Debe su nombre a su ser creador, Karl Friedrich Luis Dobermann, oriundo de Turingia. Este buen señor era un apasionado de los perros pinscher, a los cuales criaba, entrenaba y luego vendía. Estos perros, según se dice, eran poco esbeltos pero tenía un carácter muy fuerte.
Pero el señor Dobermann, debido a su tipo de trabajo, quería un perro más intimidante, ya que ser guardián nocturno y recaudador de impuestos no han sido nunca oficios relajados. Se puso manos a la obra y empezó a seleccionar ejemplares de la raza que hemos dicho que criaba (¡para que se quejen hoy en día los puritanos de la ciencia de laboratorio!), y aunque su genética es un secreto como los ingredientes de la coca-cola, se sabe que empleó cruces de rottweiler, beauceron, weimaraner o Manchester terrier.
No era el único que estaba jugando a ser Dios, compatriotas suyos estaban creando contemporáneamente al pastor alemán. La raza doberman fue oficialmente reconocida en 1898, y a inicios del XX era muy cotizada entre los teutónicos, aunque sus selección fue frenada de golpe cuando estalló la I Guerra Mundial. ¡Quizá dónde hubiese acabado sin esta contienda! ¿Tendría ahora cola de caniche?

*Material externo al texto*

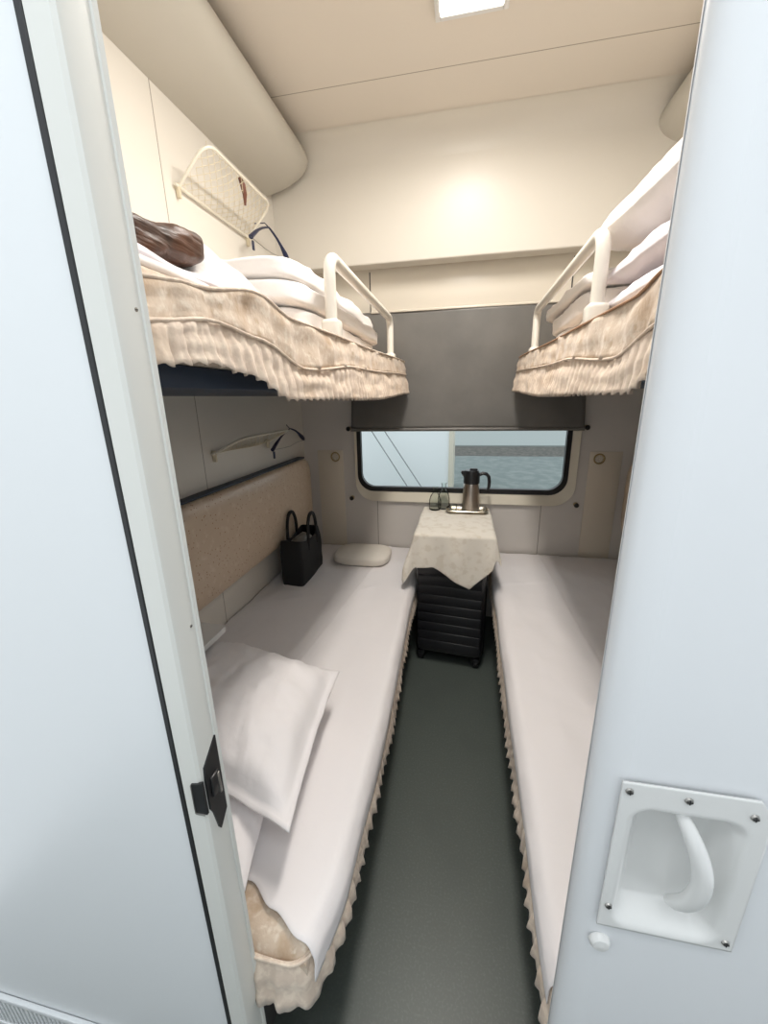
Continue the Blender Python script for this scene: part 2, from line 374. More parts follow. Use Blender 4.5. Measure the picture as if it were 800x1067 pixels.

Pues bien, lejos de seguir siendo un cobaya de belleza e intimidación, se paso al pragmatismo, y es que cuando hay una guerra, se aprovecha todo.
El Gobierno alemán creó ad hoc un programa de crianza de estos perros para acompañar a sus tropas en las labores de vigilancia , pero no sólo ellos, sino también los americanos, japoneses y rusos, que aprovechaban sus cualidades para avanzar explorando pozos, cuevas y avistando posiciones fortificadas durantes las dos grandes guerras del siglo pasado. Cuando acabaron éstas, comenzó su inclusión en la sociedad civil, y parece que, como los viejos veteranos de Vietnam, no encontraron su lugar.